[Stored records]
- - -

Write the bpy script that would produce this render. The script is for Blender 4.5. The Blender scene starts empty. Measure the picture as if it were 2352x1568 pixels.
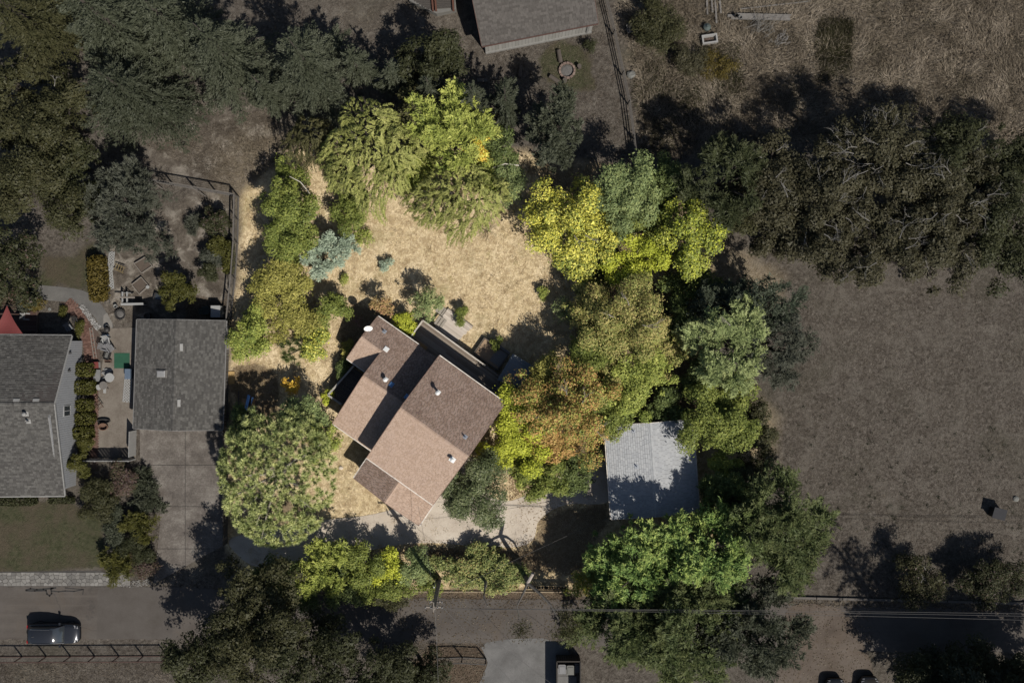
import bpy, math, random
import numpy as np
from mathutils import Vector, Matrix
random.seed(7); RNG = np.random.default_rng(7)
SC = bpy.context.scene
COL = SC.collection
# ------------------------------------------------------------------ camera, sky, sun, exposure
CAM_H = 85.0          # drone height above the ground, metres
PPM = 25.0            # photograph units (2352 across) per metre on the ground
cam_d = bpy.data.cameras.new('drone_camera'); cam = bpy.data.objects.new('drone_camera', cam_d); COL.objects.link(cam)
cam.location = (0, 0, CAM_H); cam.rotation_euler = (0, 0, 0)
cam_d.sensor_fit = 'HORIZONTAL'; cam_d.angle_x = 2*math.atan(1176/PPM/CAM_H); cam_d.clip_end = 2000; cam_d.clip_start = 0.5
SC.camera = cam
SUN_EL = math.radians(49); SUN_DIR = Vector((0.61*math.cos(SUN_EL), -0.79*math.cos(SUN_EL), math.sin(SUN_EL))).normalized()
world = bpy.data.worlds.new('World'); SC.world = world; world.use_nodes = True
wn = world.node_tree; wn.nodes.clear()
sky = wn.nodes.new('ShaderNodeTexSky'); sky.sky_type = 'NISHITA'; sky.sun_disc = False
sky.sun_elevation = SUN_EL; sky.sun_rotation = math.atan2(SUN_DIR.x, SUN_DIR.y)
bg = wn.nodes.new('ShaderNodeBackground'); bg.inputs['Strength'].default_value = 0.06
wo = wn.nodes.new('ShaderNodeOutputWorld')
wn.links.new(sky.outputs[0], bg.inputs[0]); wn.links.new(bg.outputs[0], wo.inputs[0])
sun_d = bpy.data.lights.new('sun', 'SUN'); sun_d.energy = 5.0; sun_d.angle = math.radians(0.53); sun_d.color = (1.0, 0.95, 0.87)
sun = bpy.data.objects.new('sun', sun_d); COL.objects.link(sun); sun.location = (40, -50, 80)
sun.rotation_euler = SUN_DIR.to_track_quat('Z', 'Y').to_euler()
vs = SC.view_settings; vs.view_transform = 'Standard'; vs.look = 'None'; vs.gamma = 1; vs.exposure = 0.6; vs.use_curve_mapping = False
SC.cycles.max_bounces = 5; SC.cycles.transparent_max_bounces = 4; SC.cycles.diffuse_bounces = 3

# ------------------------------------------------------------------ helpers
def W(px, py, z=0.0):
    k = (CAM_H - z)/CAM_H/PPM
    return Vector(((px-1176)*k, (784-py)*k, z))
def plane_from(a, b, c):
    n = (b-a).cross(c-a).normalized()
    if n.z < 0: n = -n
    return a, n
def on_plane(px, py, pl):
    d = Vector(((px-1176)/PPM/CAM_H, (784-py)/PPM/CAM_H, -1.0)); o = Vector((0, 0, CAM_H))
    t = (pl[0]-o).dot(pl[1])/d.dot(pl[1]); return o + d*t

MATS = {}
GAIN = 1/1.5   # base colours below were chosen at exposure 0; scaled for this exposure; dimming outside the lot sits in the colours
def nmat(name):
    m = bpy.data.materials.new(name); m.use_nodes = True; nt = m.node_tree; nt.nodes.clear()
    out = nt.nodes.new('ShaderNodeOutputMaterial'); b = nt.nodes.new('ShaderNodeBsdfPrincipled')
    nt.links.new(b.outputs[0], out.inputs[0]); return m, nt, b, out
def ramp(nt, cols, pos=None, g=None):
    g = GAIN if g is None else g; cols = [tuple(min(0.9, x*g) for x in c) for c in cols]
    r = nt.nodes.new('ShaderNodeValToRGB'); e = r.color_ramp.elements
    while len(e) < len(cols): e.new(0.5)
    for i, c in enumerate(cols):
        e[i].position = pos[i] if pos else i/(len(cols)-1)
    for i, c in enumerate(cols): e[i].color = (*c, 1)
    return r
def coords(nt): return nt.nodes.new('ShaderNodeTexCoord').outputs['Object']
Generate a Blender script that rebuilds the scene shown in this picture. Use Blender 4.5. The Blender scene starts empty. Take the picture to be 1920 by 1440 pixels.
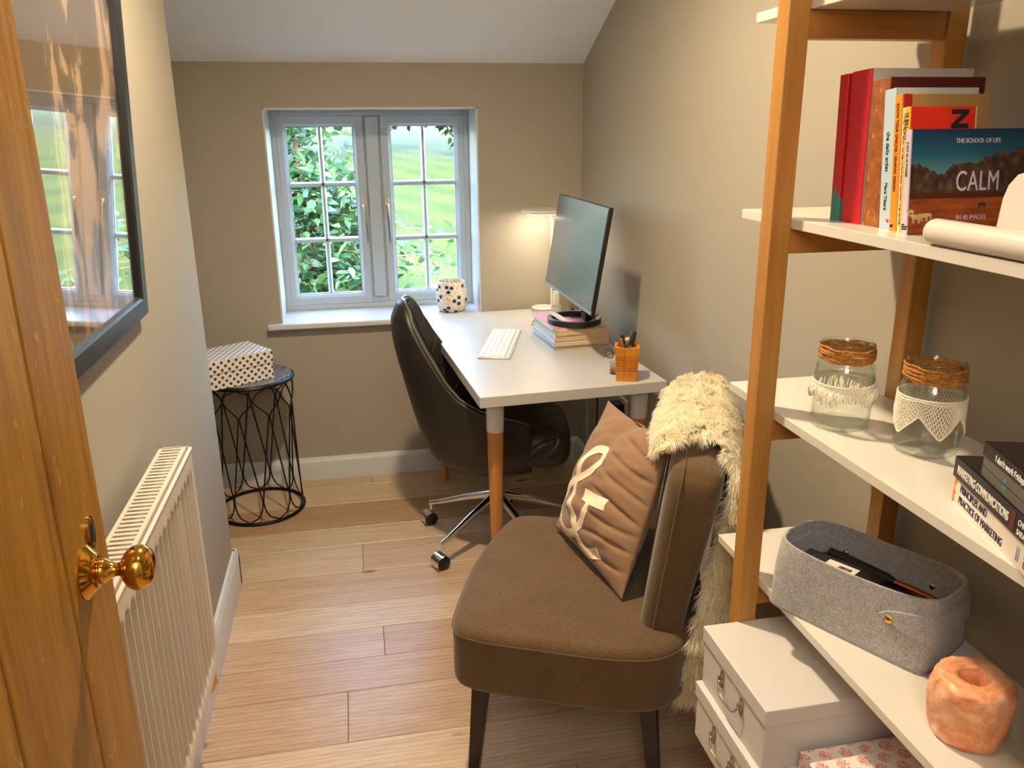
import bpy, bmesh, math, random
import numpy as np
from mathutils import Vector, Matrix, noise
random.seed(7); rng = np.random.default_rng(7)
SC = bpy.context.scene
COL = SC.collection
R = math.radians
PI = math.pi

# ------------------------------------------------------------------ camera, sky, sun, lights, exposure
def rot3(pitch, yaw, roll):
    cy, sy, cp, sp = math.cos(yaw), math.sin(yaw), math.cos(pitch), math.sin(pitch)
    f = Vector((sy*cp, cy*cp, sp)); r = Vector((cy, -sy, 0)); u = r.cross(f)
    cr, sr = math.cos(roll), math.sin(roll)
    return cr*r + sr*u, cr*u - sr*r, f
cam_d = bpy.data.cameras.new('camera'); cam = bpy.data.objects.new('camera', cam_d); COL.objects.link(cam)
cam_d.sensor_width = 36; cam_d.lens = 1528.2/1920*36; cam_d.clip_start = 0.02; cam_d.clip_end = 400
r_, u_, f_ = rot3(R(-17.314), R(10.908), R(-0.562))
M = Matrix((r_, u_, -f_)).transposed().to_4x4(); M.translation = (-0.984, -3.481, 1.488)
cam.matrix_world = M
SC.camera = cam
SC.view_settings.view_transform = 'Standard'; SC.view_settings.look = 'None'
SC.view_settings.gamma = 1; SC.view_settings.use_curve_mapping = False
SC.view_settings.exposure = 1.02

W = bpy.data.worlds.new('sky'); SC.world = W; W.use_nodes = True
wn = W.node_tree.nodes; wl = W.node_tree.links
sky = wn.new('ShaderNodeTexSky'); sky.sky_type = 'NISHITA'; sky.sun_disc = False
sky.sun_elevation = R(48); sky.sun_rotation = R(200); sky.dust_density = 1.5
wl.new(sky.outputs[0], wn['Background'].inputs[0]); wn['Background'].inputs[1].default_value = 3.6

def lamp(kind, name, loc, energy, color, **kw):
    d = bpy.data.lights.new(name, kind); d.energy = energy; d.color = color
    for k, v in kw.items(): setattr(d, k, v)
    o = bpy.data.objects.new(name, d); COL.objects.link(o); o.location = loc
    return o
sun = lamp('SUN', 'sun', (0, -5, 12), 1.8, (1, .95, .84), angle=R(2)); sun.rotation_euler = (R(42), 0, R(-18))
WARM = (1.0, .82, .57)
DOWNLIGHTS = [(-0.87, -1.72, 2.352, 80), (-0.75, -2.95, 2.352, 7)]
for i, (x, y, z, e) in enumerate(DOWNLIGHTS):
    lamp('SPOT', 'downlight_beam', (x, y, z-.012), e, WARM, spot_size=R(165), spot_blend=.75, shadow_soft_size=.05)
lamp('POINT', 'landing_fill', (-1.05, -4.0, 2.0), 19, (1, .95, .90), shadow_soft_size=.3)  # added soft fill from the unseen landing, stands for no real fixture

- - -

▸ **Objective**
The entries above should be reproduced exactly, without their pictures.

▸ **Expected answer**
Write the bpy script that would produce this render. The script is for Blender 4.5. The Blender scene starts empty. Measure the picture as if it were 2352x1568 pixels.
import bpy, math, random
import numpy as np
from mathutils import Vector, Matrix
random.seed(7); RNG = np.random.default_rng(7)
SC = bpy.context.scene
COL = SC.collection
# ------------------------------------------------------------------ camera, sky, sun, exposure
CAM_H = 85.0          # drone height above the ground, metres
PPM = 25.0            # photograph units (2352 across) per metre on the ground
cam_d = bpy.data.cameras.new('drone_camera'); cam = bpy.data.objects.new('drone_camera', cam_d); COL.objects.link(cam)
cam.location = (0, 0, CAM_H); cam.rotation_euler = (0, 0, 0)
cam_d.sensor_fit = 'HORIZONTAL'; cam_d.angle_x = 2*math.atan(1176/PPM/CAM_H); cam_d.clip_end = 2000; cam_d.clip_start = 0.5
SC.camera = cam
SUN_EL = math.radians(49); SUN_DIR = Vector((0.61*math.cos(SUN_EL), -0.79*math.cos(SUN_EL), math.sin(SUN_EL))).normalized()
world = bpy.data.worlds.new('World'); SC.world = world; world.use_nodes = True
wn = world.node_tree; wn.nodes.clear()
sky = wn.nodes.new('ShaderNodeTexSky'); sky.sky_type = 'NISHITA'; sky.sun_disc = False
sky.sun_elevation = SUN_EL; sky.sun_rotation = math.atan2(SUN_DIR.x, SUN_DIR.y)
bg = wn.nodes.new('ShaderNodeBackground'); bg.inputs['Strength'].default_value = 0.06
wo = wn.nodes.new('ShaderNodeOutputWorld')
wn.links.new(sky.outputs[0], bg.inputs[0]); wn.links.new(bg.outputs[0], wo.inputs[0])
sun_d = bpy.data.lights.new('sun', 'SUN'); sun_d.energy = 5.0; sun_d.angle = math.radians(0.53); sun_d.color = (1.0, 0.95, 0.87)
sun = bpy.data.objects.new('sun', sun_d); COL.objects.link(sun); sun.location = (40, -50, 80)
sun.rotation_euler = SUN_DIR.to_track_quat('Z', 'Y').to_euler()
vs = SC.view_settings; vs.view_transform = 'Standard'; vs.look = 'None'; vs.gamma = 1; vs.exposure = 0.6; vs.use_curve_mapping = False
SC.cycles.max_bounces = 5; SC.cycles.transparent_max_bounces = 4; SC.cycles.diffuse_bounces = 3

# ------------------------------------------------------------------ helpers
def W(px, py, z=0.0):
    k = (CAM_H - z)/CAM_H/PPM
    return Vector(((px-1176)*k, (784-py)*k, z))
def plane_from(a, b, c):
    n = (b-a).cross(c-a).normalized()
    if n.z < 0: n = -n
    return a, n
def on_plane(px, py, pl):
    d = Vector(((px-1176)/PPM/CAM_H, (784-py)/PPM/CAM_H, -1.0)); o = Vector((0, 0, CAM_H))
    t = (pl[0]-o).dot(pl[1])/d.dot(pl[1]); return o + d*t

MATS = {}
GAIN = 1/1.5   # base colours below were chosen at exposure 0; scaled for this exposure; dimming outside the lot sits in the colours
def nmat(name):
    m = bpy.data.materials.new(name); m.use_nodes = True; nt = m.node_tree; nt.nodes.clear()
    out = nt.nodes.new('ShaderNodeOutputMaterial'); b = nt.nodes.new('ShaderNodeBsdfPrincipled')
    nt.links.new(b.outputs[0], out.inputs[0]); return m, nt, b, out
def ramp(nt, cols, pos=None, g=None):
    g = GAIN if g is None else g; cols = [tuple(min(0.9, x*g) for x in c) for c in cols]
    r = nt.nodes.new('ShaderNodeValToRGB'); e = r.color_ramp.elements
    while len(e) < len(cols): e.new(0.5)
    for i, c in enumerate(cols):
        e[i].position = pos[i] if pos else i/(len(cols)-1)
    for i, c in enumerate(cols): e[i].color = (*c, 1)
    return r
def coords(nt): return nt.nodes.new('ShaderNodeTexCoord').outputs['Object']
Generate a Blender script that rebuilds the scene shown in this picture. Use Blender 4.5. The Blender scene starts empty. Take the picture to be 1920 by 1440 pixels.
import bpy, bmesh, math, random
import numpy as np
from mathutils import Vector, Matrix, noise
random.seed(7); rng = np.random.default_rng(7)
SC = bpy.context.scene
COL = SC.collection
R = math.radians
PI = math.pi

# ------------------------------------------------------------------ camera, sky, sun, lights, exposure
def rot3(pitch, yaw, roll):
    cy, sy, cp, sp = math.cos(yaw), math.sin(yaw), math.cos(pitch), math.sin(pitch)
    f = Vector((sy*cp, cy*cp, sp)); r = Vector((cy, -sy, 0)); u = r.cross(f)
    cr, sr = math.cos(roll), math.sin(roll)
    return cr*r + sr*u, cr*u - sr*r, f
cam_d = bpy.data.cameras.new('camera'); cam = bpy.data.objects.new('camera', cam_d); COL.objects.link(cam)
cam_d.sensor_width = 36; cam_d.lens = 1528.2/1920*36; cam_d.clip_start = 0.02; cam_d.clip_end = 400
r_, u_, f_ = rot3(R(-17.314), R(10.908), R(-0.562))
M = Matrix((r_, u_, -f_)).transposed().to_4x4(); M.translation = (-0.984, -3.481, 1.488)
cam.matrix_world = M
SC.camera = cam
SC.view_settings.view_transform = 'Standard'; SC.view_settings.look = 'None'
SC.view_settings.gamma = 1; SC.view_settings.use_curve_mapping = False
SC.view_settings.exposure = 1.02

W = bpy.data.worlds.new('sky'); SC.world = W; W.use_nodes = True
wn = W.node_tree.nodes; wl = W.node_tree.links
sky = wn.new('ShaderNodeTexSky'); sky.sky_type = 'NISHITA'; sky.sun_disc = False
sky.sun_elevation = R(48); sky.sun_rotation = R(200); sky.dust_density = 1.5
wl.new(sky.outputs[0], wn['Background'].inputs[0]); wn['Background'].inputs[1].default_value = 3.6

def lamp(kind, name, loc, energy, color, **kw):
    d = bpy.data.lights.new(name, kind); d.energy = energy; d.color = color
    for k, v in kw.items(): setattr(d, k, v)
    o = bpy.data.objects.new(name, d); COL.objects.link(o); o.location = loc
    return o
sun = lamp('SUN', 'sun', (0, -5, 12), 1.8, (1, .95, .84), angle=R(2)); sun.rotation_euler = (R(42), 0, R(-18))
WARM = (1.0, .82, .57)
DOWNLIGHTS = [(-0.87, -1.72, 2.352, 80), (-0.75, -2.95, 2.352, 7)]
for i, (x, y, z, e) in enumerate(DOWNLIGHTS):
    lamp('SPOT', 'downlight_beam', (x, y, z-.012), e, WARM, spot_size=R(165), spot_blend=.75, shadow_soft_size=.05)
lamp('POINT', 'landing_fill', (-1.05, -4.0, 2.0), 19, (1, .95, .90), shadow_soft_size=.3)  # added soft fill from the unseen landing, stands for no real fixture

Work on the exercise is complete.